RE: URI Template experience

Eran,

I think {var} and {var!} would be a better URI template syntax to indicate when %-escaping is or isn't required for reserved characters.

draft-hammer-discovery uses {%var}. Using '%' as the special indicator (as opposed to '!') is perhaps more suggestive of what it means. However, variable names can then not include any %-escaping themselves. For instance, it only works if variable names never need escaping, or a separate escaping mechanism just for variables names is added (yuck).
<http://tools.ietf.org/rfcmarkup?doc=draft-hammer-discovery#section-6>

I think it would be easier to understand and less error-prone to implement if '%' only ever appears in a template (like it only ever appears in a URI or IRI) as part of a %xx escape sequence.


I like '!' as an indicator that a substituted value is allowed to include (unescaped) reserved characters. It suggests caution, warning, danger… which seems appropriate when the substituted value can "do anything".



James Manger
James.H.Manger@team.telstra.com
Identity and security team — Chief Technology Office — Telstra


----------
From: uri-request@w3.org [mailto:uri-request@w3.org] On Behalf Of Eran Hammer-Lahav
Sent: Sunday, 20 September 2009 7:49 AM
To: Roy T. Fielding
Cc: Mark Nottingham; Joe Gregorio; URI
Subject: RE: URI Template experience

I am working on two drafts (XRD in OASIS, draft-hammer-discovery in IETF) which make use of URI templates. Assuming this proposal will not be published as an RFC within 6 months, these drafts will need to define their own syntax. The current proposed syntax in XRD is extremely limited, and only includes simple variable substitution (no lists or arrays) and a single operator ('%') to require encoding of reserved characters.

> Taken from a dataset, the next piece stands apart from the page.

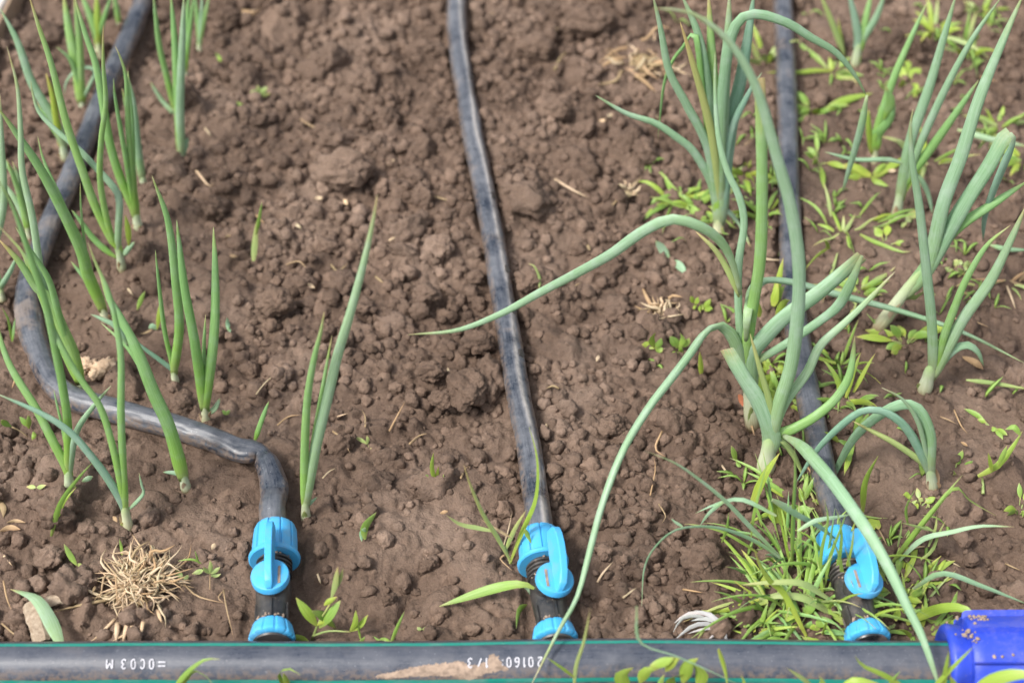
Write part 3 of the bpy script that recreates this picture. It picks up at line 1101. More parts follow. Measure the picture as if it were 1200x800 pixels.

Any reason why the reserved substitution operator is '+' and not '%' (as in percent-encoded)?

I want to explicitly design it to be a compatible subset of the work being proposed here to allow libraries written for this proposal to process the more limited XRD template syntax as well. The only thing I need to accomplish that is to make sure the encoding operator is the same (which right now means changing my proposal to use '+' instead of '%').

Any advice on how to deal with the different timelines for these specs?